The right tool for the job

I am trying to find a specific tool and I am hoping someone out
there in Orchid land can help.

I really enjoy making rivets that are smooth and flush with the
metal. I like copper rivets on silver. But I seem to remember that I
am supposed to make a bevel on either side of the metal in order to
hold the rivet in better. Can someone tell me what tool I would use
for that purpose? In my class my teacher had some sort of three sided
gizmo that she twisted into the hole, but I don’t know what it was
called.

Thanks
Roberta

To make a bevel for a rivet,I use a setting bur, the type used to
make a seat for a round diamond.

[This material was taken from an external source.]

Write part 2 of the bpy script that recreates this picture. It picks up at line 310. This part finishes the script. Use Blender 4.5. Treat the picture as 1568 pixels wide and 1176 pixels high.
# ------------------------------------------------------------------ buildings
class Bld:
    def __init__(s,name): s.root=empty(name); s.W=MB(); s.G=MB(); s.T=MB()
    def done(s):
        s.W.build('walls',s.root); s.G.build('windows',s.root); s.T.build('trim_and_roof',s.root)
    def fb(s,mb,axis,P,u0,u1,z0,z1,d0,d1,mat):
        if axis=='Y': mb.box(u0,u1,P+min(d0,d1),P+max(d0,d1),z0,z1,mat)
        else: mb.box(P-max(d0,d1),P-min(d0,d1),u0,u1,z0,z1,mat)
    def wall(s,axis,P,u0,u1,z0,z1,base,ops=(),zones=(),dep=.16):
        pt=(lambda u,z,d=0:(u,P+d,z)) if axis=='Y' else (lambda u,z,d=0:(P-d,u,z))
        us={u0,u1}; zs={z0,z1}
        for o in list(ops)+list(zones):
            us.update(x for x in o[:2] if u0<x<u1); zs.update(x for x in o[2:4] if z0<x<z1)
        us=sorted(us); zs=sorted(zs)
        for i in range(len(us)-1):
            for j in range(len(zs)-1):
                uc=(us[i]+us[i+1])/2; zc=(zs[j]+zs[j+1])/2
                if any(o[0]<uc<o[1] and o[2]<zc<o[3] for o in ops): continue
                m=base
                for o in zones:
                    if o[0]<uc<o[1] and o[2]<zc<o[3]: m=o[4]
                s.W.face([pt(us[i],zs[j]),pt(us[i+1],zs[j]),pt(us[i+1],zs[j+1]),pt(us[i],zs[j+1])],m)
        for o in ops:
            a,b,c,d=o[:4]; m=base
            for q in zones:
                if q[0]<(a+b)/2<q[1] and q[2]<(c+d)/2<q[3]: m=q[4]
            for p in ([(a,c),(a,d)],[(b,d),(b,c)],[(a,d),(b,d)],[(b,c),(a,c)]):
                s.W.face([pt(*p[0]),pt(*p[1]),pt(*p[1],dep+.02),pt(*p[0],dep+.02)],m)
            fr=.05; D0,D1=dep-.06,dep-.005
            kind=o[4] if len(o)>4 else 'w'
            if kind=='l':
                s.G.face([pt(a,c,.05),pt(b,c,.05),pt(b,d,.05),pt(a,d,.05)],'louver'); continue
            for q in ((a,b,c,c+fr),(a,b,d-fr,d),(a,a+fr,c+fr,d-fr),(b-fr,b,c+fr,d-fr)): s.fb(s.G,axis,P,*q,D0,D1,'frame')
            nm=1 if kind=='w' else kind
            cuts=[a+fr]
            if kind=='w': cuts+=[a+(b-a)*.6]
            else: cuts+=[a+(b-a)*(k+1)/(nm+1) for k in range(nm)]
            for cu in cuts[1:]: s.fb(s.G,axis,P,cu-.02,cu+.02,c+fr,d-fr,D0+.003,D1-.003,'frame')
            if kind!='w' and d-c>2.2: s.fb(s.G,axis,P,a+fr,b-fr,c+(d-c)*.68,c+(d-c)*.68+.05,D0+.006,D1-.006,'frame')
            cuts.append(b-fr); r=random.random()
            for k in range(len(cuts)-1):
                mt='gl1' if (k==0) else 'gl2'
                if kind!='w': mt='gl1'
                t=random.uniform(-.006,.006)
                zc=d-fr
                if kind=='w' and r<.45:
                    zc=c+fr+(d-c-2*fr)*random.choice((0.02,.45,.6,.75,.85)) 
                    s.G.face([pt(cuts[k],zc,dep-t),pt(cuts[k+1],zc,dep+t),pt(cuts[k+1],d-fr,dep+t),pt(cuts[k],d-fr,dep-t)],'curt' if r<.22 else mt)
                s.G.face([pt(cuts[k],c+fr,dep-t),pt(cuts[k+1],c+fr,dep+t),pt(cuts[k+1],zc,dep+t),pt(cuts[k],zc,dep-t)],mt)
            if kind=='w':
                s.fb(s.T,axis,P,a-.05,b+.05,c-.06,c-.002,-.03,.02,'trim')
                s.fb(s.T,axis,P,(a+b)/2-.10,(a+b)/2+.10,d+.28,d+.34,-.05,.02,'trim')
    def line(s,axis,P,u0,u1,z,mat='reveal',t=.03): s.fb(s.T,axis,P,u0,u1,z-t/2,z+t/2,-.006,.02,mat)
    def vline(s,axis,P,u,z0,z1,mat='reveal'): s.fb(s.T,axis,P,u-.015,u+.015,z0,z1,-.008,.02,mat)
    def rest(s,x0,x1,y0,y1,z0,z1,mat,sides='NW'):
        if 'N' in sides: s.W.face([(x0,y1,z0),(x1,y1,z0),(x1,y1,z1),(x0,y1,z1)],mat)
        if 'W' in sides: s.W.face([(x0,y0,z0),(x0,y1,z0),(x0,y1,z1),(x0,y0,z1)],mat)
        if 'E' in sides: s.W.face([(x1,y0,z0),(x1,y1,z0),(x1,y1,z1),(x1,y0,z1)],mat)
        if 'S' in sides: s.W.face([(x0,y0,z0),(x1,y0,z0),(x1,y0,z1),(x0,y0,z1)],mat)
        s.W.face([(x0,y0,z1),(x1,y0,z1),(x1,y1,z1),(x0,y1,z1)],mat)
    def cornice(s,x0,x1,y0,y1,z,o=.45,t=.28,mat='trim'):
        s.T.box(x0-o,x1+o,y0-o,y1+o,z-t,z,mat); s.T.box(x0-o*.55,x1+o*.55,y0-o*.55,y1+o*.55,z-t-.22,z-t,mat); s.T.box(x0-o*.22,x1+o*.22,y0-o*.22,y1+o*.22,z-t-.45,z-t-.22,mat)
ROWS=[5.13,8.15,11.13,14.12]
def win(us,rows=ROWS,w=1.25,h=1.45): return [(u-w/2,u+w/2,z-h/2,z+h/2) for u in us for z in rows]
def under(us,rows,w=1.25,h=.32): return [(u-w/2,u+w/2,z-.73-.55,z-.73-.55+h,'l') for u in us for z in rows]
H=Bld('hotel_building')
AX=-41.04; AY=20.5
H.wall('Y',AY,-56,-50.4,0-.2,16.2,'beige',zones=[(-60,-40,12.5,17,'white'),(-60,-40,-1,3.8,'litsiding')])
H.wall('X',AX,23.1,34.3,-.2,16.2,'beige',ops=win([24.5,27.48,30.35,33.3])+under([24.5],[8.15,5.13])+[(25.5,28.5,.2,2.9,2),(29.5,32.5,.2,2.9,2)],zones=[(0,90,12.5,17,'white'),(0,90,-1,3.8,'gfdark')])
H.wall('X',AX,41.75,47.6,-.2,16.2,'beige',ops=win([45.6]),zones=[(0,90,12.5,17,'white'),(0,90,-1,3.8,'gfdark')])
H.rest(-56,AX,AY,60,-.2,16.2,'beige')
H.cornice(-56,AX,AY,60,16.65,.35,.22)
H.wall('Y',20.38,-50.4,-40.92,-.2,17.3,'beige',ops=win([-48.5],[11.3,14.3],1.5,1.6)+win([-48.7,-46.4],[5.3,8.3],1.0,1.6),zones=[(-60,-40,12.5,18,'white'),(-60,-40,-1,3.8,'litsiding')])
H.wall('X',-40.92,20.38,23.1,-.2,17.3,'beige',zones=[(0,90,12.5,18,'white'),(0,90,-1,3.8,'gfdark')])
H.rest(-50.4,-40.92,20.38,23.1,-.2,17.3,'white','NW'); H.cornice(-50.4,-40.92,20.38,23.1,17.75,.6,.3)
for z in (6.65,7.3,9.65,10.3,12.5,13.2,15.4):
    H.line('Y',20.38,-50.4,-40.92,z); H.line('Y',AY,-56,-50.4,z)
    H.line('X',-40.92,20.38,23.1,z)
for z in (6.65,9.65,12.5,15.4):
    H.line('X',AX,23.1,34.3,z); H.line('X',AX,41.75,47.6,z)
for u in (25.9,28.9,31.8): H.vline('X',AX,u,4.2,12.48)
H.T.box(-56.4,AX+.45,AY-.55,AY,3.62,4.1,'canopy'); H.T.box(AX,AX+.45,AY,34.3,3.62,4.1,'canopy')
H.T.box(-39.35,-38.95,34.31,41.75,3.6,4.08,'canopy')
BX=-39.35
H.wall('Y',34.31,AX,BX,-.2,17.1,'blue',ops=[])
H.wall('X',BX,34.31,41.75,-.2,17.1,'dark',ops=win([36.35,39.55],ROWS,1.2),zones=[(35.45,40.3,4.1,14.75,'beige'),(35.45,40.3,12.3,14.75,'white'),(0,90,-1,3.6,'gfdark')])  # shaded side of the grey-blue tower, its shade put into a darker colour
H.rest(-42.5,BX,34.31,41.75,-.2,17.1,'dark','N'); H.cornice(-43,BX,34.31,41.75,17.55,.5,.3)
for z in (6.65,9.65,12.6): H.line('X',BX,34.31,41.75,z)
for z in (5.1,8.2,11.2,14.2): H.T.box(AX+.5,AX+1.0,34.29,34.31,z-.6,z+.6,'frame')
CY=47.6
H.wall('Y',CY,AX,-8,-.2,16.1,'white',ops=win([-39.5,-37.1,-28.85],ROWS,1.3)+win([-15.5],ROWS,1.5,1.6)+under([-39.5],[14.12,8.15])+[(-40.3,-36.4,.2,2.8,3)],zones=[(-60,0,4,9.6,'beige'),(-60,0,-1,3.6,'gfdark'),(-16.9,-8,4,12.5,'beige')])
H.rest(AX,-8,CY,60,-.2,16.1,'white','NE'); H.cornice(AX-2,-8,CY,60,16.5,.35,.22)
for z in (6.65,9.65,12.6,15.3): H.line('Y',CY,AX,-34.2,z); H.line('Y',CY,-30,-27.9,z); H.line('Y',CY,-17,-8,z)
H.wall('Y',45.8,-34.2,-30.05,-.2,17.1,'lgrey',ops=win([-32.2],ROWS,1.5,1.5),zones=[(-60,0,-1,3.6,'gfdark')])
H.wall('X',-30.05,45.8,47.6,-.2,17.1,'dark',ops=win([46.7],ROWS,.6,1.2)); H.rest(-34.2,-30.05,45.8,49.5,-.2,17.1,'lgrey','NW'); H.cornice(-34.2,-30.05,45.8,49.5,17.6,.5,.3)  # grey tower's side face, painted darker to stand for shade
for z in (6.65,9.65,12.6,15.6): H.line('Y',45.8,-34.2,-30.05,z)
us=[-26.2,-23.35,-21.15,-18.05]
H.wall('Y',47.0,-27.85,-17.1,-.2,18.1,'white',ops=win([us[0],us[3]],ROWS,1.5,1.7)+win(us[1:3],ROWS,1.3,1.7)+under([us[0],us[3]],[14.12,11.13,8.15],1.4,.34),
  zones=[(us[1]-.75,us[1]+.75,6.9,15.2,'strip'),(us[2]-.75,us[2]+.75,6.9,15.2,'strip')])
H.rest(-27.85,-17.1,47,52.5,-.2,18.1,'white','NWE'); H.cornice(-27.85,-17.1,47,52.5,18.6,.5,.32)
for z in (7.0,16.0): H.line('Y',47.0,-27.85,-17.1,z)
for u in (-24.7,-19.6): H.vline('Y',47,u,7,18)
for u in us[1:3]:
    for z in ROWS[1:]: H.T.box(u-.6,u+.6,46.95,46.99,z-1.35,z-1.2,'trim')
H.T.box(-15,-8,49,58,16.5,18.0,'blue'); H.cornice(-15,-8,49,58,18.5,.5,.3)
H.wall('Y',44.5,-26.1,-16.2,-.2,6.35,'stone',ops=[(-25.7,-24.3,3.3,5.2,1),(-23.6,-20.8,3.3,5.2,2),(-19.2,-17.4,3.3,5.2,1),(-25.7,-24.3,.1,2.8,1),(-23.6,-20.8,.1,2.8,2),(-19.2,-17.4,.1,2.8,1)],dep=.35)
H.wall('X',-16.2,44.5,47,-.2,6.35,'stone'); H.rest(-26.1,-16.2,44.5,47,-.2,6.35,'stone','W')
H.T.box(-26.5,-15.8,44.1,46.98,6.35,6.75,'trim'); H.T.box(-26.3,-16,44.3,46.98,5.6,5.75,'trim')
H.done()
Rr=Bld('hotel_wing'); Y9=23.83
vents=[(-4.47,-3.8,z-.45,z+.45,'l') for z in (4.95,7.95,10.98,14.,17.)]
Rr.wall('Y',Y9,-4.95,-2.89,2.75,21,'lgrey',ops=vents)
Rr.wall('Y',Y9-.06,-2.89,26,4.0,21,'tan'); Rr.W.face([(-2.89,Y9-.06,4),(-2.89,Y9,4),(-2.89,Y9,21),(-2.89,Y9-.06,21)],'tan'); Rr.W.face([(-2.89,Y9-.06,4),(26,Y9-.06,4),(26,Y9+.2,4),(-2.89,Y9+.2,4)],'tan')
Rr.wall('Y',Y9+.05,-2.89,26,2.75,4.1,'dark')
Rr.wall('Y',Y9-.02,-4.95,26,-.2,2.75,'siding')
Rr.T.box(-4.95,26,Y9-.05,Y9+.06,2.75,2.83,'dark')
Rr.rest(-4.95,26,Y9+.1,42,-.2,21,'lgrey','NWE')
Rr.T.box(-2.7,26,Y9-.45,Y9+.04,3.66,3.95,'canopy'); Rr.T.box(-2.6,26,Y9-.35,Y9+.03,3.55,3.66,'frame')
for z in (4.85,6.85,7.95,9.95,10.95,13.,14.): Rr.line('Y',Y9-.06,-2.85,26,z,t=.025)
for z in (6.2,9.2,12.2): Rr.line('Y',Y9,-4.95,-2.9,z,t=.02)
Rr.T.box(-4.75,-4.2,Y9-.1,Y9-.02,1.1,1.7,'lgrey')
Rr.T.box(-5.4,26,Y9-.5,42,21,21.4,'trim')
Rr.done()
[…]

It could be used in a flex-shaft or
hand held, preferably in a pin vise or handle. Either style of
setting bur is okay, Hart or 90-degree. Get one a little bigger than
your rivet size.

M’lou

In the jewelry tools use a setting bur to cut the bevel.

Or in industrial supply vendors (mscdirect.com, use-enco.com,
mcmaster.com) search for countersinks. For beveling silver by hand
get a countersink with small number of flutes. Silver is soft and a 5
or 6 flute countersink will cut fast even by hand.

Norman Buck

That gismo sounds like a scraper and it would probably be found in
the stone setting area of a tool catalog.

Susan

To make space for your rivets, first drill your hole, as usual. Take
a ball burr, hart burr or cone burr slightly wider than the rivet…
use your flex shaft and apply the burr gently to the top of the
pre-drilled hole… you will have created the lovely even “hole”
into which you move your metal. Practice will allow you to find the
tool and speed you prefer.

best,
Donna Blow
http://dzinesbydonna.com

Roberta,

The tool is called a countersink and you can make yourself one very
easily. All that is required is a steel rod a little larger in
diameter than the largest rivet head you anticipate using and a file
or grinder. You just need to file one end of the rod into a nice even
point with some sharp edges - 3, 4, 5, it doesn’t matter how many as
long as its more than 2. The included angle of the point should be
somewhere between 60 and 100 degrees, the greater the angle, the
wider the rivet head will be for a given diameter of rivet. An easy
way to make this may be to start with a masonry nail and grind the
point on with a little grinding wheel in a Dremel or Foredom but you
could also do it by hand on a sharpening stone or doorstep - it would
just take a little longer. Using a Masonry nail will give you an
already hardened tool - if you started with a piece of drill rod
(silver steel) you wold have to harden and temper it later for it to
last any length of time before it needed resharpening. You can make a
little handle for it out of a short piece of garden cane and stick it
on with sealing wax.

Best wishes,
Ian
Ian W. Wright
Sheffield UK

To make a bevel for a rivet, I use a setting bur 

The simplest (as in, most readily available) tool for this is just a
larger drill bit-- maybe twice the diameter of the original hole.
Don’t drill down-- just allow the sloped bottom of the bit to flare
the hole, then stop. No need for any specialized tool.

Noel

countersinking with either a countersink or a setting bur, as
mentioned, will give you a flush rivet. But in areas where you might
want additional strength…follow the setting bur with a small wheel
bur, plunged straight in. this gives you a nice full head to the
rivet, this is actually a counterbore. Tapered heads can peel if
knocked the right way because the edge is rather thin.